Your job is to retype all of the data word for word, leaving every image out.

# # # #

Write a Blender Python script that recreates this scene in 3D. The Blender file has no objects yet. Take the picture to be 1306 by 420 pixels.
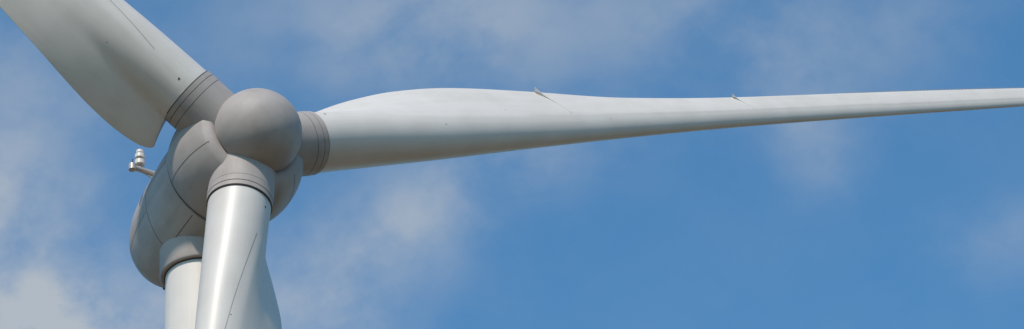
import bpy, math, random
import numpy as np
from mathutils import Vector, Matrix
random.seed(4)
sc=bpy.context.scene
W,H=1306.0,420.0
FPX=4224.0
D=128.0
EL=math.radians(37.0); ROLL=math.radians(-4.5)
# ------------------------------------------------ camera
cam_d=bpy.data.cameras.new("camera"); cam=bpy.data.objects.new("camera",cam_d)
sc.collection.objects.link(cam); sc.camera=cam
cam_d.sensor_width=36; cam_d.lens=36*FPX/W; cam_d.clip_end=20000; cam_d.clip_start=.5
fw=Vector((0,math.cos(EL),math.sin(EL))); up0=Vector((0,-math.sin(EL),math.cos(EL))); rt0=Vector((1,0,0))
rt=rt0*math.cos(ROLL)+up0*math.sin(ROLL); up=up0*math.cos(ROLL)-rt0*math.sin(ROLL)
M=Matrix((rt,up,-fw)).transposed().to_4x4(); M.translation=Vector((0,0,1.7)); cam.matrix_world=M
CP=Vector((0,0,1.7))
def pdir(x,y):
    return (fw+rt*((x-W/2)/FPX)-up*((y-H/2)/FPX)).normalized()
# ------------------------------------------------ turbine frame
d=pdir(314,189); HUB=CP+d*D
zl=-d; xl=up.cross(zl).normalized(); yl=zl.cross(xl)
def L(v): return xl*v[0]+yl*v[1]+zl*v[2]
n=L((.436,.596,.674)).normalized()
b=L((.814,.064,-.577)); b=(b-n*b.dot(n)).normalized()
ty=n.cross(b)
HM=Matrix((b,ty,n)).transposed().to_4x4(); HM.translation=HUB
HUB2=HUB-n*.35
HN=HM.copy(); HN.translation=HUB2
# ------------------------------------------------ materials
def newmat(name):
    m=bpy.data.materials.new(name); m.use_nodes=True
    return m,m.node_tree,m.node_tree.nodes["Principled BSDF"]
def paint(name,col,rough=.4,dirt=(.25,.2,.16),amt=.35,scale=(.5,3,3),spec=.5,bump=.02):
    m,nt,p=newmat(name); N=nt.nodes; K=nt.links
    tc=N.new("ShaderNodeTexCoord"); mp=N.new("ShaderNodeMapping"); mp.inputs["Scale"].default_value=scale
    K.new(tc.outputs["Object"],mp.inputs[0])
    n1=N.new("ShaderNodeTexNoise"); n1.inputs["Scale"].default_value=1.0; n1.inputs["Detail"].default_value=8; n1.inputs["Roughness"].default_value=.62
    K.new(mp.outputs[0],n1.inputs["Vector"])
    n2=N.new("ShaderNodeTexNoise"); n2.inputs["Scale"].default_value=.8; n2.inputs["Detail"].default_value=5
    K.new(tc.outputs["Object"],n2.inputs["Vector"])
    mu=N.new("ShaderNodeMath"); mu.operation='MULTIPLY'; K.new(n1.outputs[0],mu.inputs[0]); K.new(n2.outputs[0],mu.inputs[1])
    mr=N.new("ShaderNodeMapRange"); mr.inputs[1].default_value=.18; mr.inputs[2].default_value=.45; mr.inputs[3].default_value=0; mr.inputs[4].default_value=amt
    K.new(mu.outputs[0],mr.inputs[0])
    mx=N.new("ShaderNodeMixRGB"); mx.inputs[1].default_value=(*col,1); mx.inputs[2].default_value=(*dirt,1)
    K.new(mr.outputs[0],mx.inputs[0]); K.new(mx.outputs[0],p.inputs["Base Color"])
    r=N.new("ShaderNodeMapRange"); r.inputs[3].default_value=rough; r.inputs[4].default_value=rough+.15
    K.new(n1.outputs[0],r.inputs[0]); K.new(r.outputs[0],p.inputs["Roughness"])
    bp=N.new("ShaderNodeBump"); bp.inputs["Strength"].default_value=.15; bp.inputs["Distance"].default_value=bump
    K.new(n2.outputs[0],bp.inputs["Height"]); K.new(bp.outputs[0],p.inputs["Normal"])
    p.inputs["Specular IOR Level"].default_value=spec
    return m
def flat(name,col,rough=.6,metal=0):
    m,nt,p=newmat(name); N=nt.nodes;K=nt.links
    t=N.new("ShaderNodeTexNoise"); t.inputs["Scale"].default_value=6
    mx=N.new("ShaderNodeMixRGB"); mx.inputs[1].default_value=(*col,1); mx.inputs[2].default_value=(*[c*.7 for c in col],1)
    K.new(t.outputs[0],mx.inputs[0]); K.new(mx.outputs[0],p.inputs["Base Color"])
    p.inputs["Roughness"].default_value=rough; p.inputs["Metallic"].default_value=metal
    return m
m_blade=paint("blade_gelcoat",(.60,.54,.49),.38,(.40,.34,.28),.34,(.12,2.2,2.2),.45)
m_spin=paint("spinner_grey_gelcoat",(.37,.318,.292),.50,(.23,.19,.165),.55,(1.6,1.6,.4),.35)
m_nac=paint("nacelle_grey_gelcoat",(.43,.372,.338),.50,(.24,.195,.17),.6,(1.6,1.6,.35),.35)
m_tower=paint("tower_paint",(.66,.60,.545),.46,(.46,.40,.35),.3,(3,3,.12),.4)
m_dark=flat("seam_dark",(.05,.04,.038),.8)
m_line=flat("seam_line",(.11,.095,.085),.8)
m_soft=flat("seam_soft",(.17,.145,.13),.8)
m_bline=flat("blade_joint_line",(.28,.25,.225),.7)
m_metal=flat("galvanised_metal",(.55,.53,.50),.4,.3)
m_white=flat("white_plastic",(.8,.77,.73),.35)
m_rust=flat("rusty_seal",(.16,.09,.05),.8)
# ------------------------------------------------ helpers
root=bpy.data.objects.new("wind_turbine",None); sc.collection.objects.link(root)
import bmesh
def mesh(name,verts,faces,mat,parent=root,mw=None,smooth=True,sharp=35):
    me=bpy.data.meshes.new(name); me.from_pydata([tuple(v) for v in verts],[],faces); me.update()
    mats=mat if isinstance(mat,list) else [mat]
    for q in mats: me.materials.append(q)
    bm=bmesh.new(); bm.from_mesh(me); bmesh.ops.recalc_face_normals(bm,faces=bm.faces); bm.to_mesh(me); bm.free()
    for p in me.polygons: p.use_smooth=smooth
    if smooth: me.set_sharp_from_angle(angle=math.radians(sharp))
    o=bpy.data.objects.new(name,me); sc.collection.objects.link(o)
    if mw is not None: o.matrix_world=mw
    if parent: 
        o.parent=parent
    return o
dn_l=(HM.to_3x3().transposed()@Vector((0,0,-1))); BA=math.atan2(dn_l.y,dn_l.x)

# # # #

EXERCISE ANSWER.
Write a Blender Python script that recreates this scene in 3D. The Blender file has no objects yet. Take the picture to be 1306 by 420 pixels.
import bpy, math, random
import numpy as np
from mathutils import Vector, Matrix
random.seed(4)
sc=bpy.context.scene
W,H=1306.0,420.0
FPX=4224.0
D=128.0
EL=math.radians(37.0); ROLL=math.radians(-4.5)
# ------------------------------------------------ camera
cam_d=bpy.data.cameras.new("camera"); cam=bpy.data.objects.new("camera",cam_d)
sc.collection.objects.link(cam); sc.camera=cam
cam_d.sensor_width=36; cam_d.lens=36*FPX/W; cam_d.clip_end=20000; cam_d.clip_start=.5
fw=Vector((0,math.cos(EL),math.sin(EL))); up0=Vector((0,-math.sin(EL),math.cos(EL))); rt0=Vector((1,0,0))
rt=rt0*math.cos(ROLL)+up0*math.sin(ROLL); up=up0*math.cos(ROLL)-rt0*math.sin(ROLL)
M=Matrix((rt,up,-fw)).transposed().to_4x4(); M.translation=Vector((0,0,1.7)); cam.matrix_world=M
CP=Vector((0,0,1.7))
def pdir(x,y):
    return (fw+rt*((x-W/2)/FPX)-up*((y-H/2)/FPX)).normalized()
# ------------------------------------------------ turbine frame
d=pdir(314,189); HUB=CP+d*D
zl=-d; xl=up.cross(zl).normalized(); yl=zl.cross(xl)
def L(v): return xl*v[0]+yl*v[1]+zl*v[2]
n=L((.436,.596,.674)).normalized()
b=L((.814,.064,-.577)); b=(b-n*b.dot(n)).normalized()
ty=n.cross(b)
HM=Matrix((b,ty,n)).transposed().to_4x4(); HM.translation=HUB
HUB2=HUB-n*.35
HN=HM.copy(); HN.translation=HUB2
# ------------------------------------------------ materials
def newmat(name):
    m=bpy.data.materials.new(name); m.use_nodes=True
    return m,m.node_tree,m.node_tree.nodes["Principled BSDF"]
def paint(name,col,rough=.4,dirt=(.25,.2,.16),amt=.35,scale=(.5,3,3),spec=.5,bump=.02):
    m,nt,p=newmat(name); N=nt.nodes; K=nt.links
    tc=N.new("ShaderNodeTexCoord"); mp=N.new("ShaderNodeMapping"); mp.inputs["Scale"].default_value=scale
    K.new(tc.outputs["Object"],mp.inputs[0])
    n1=N.new("ShaderNodeTexNoise"); n1.inputs["Scale"].default_value=1.0; n1.inputs["Detail"].default_value=8; n1.inputs["Roughness"].default_value=.62
    K.new(mp.outputs[0],n1.inputs["Vector"])
    n2=N.new("ShaderNodeTexNoise"); n2.inputs["Scale"].default_value=.8; n2.inputs["Detail"].default_value=5
    K.new(tc.outputs["Object"],n2.inputs["Vector"])
    mu=N.new("ShaderNodeMath"); mu.operation='MULTIPLY'; K.new(n1.outputs[0],mu.inputs[0]); K.new(n2.outputs[0],mu.inputs[1])
    mr=N.new("ShaderNodeMapRange"); mr.inputs[1].default_value=.18; mr.inputs[2].default_value=.45; mr.inputs[3].default_value=0; mr.inputs[4].default_value=amt
    K.new(mu.outputs[0],mr.inputs[0])
    mx=N.new("ShaderNodeMixRGB"); mx.inputs[1].default_value=(*col,1); mx.inputs[2].default_value=(*dirt,1)
    K.new(mr.outputs[0],mx.inputs[0]); K.new(mx.outputs[0],p.inputs["Base Color"])
    r=N.new("ShaderNodeMapRange"); r.inputs[3].default_value=rough; r.inputs[4].default_value=rough+.15
    K.new(n1.outputs[0],r.inputs[0]); K.new(r.outputs[0],p.inputs["Roughness"])
    bp=N.new("ShaderNodeBump"); bp.inputs["Strength"].default_value=.15; bp.inputs["Distance"].default_value=bump
    K.new(n2.outputs[0],bp.inputs["Height"]); K.new(bp.outputs[0],p.inputs["Normal"])
    p.inputs["Specular IOR Level"].default_value=spec
    return m
def flat(name,col,rough=.6,metal=0):
    m,nt,p=newmat(name); N=nt.nodes;K=nt.links
    t=N.new("ShaderNodeTexNoise"); t.inputs["Scale"].default_value=6
    mx=N.new("ShaderNodeMixRGB"); mx.inputs[1].default_value=(*col,1); mx.inputs[2].default_value=(*[c*.7 for c in col],1)
    K.new(t.outputs[0],mx.inputs[0]); K.new(mx.outputs[0],p.inputs["Base Color"])
    p.inputs["Roughness"].default_value=rough; p.inputs["Metallic"].default_value=metal
    return m
m_blade=paint("blade_gelcoat",(.60,.54,.49),.38,(.40,.34,.28),.34,(.12,2.2,2.2),.45)
m_spin=paint("spinner_grey_gelcoat",(.37,.318,.292),.50,(.23,.19,.165),.55,(1.6,1.6,.4),.35)
m_nac=paint("nacelle_grey_gelcoat",(.43,.372,.338),.50,(.24,.195,.17),.6,(1.6,1.6,.35),.35)
m_tower=paint("tower_paint",(.66,.60,.545),.46,(.46,.40,.35),.3,(3,3,.12),.4)
m_dark=flat("seam_dark",(.05,.04,.038),.8)
m_line=flat("seam_line",(.11,.095,.085),.8)
m_soft=flat("seam_soft",(.17,.145,.13),.8)
m_bline=flat("blade_joint_line",(.28,.25,.225),.7)
m_metal=flat("galvanised_metal",(.55,.53,.50),.4,.3)
m_white=flat("white_plastic",(.8,.77,.73),.35)
m_rust=flat("rusty_seal",(.16,.09,.05),.8)
# ------------------------------------------------ helpers
root=bpy.data.objects.new("wind_turbine",None); sc.collection.objects.link(root)
import bmesh
def mesh(name,verts,faces,mat,parent=root,mw=None,smooth=True,sharp=35):
    me=bpy.data.meshes.new(name); me.from_pydata([tuple(v) for v in verts],[],faces); me.update()
    mats=mat if isinstance(mat,list) else [mat]
    for q in mats: me.materials.append(q)
    bm=bmesh.new(); bm.from_mesh(me); bmesh.ops.recalc_face_normals(bm,faces=bm.faces); bm.to_mesh(me); bm.free()
    for p in me.polygons: p.use_smooth=smooth
    if smooth: me.set_sharp_from_angle(angle=math.radians(sharp))
    o=bpy.data.objects.new(name,me); sc.collection.objects.link(o)
    if mw is not None: o.matrix_world=mw
    if parent: 
        o.parent=parent
    return o
dn_l=(HM.to_3x3().transposed()@Vector((0,0,-1))); BA=math.atan2(dn_l.y,dn_l.x)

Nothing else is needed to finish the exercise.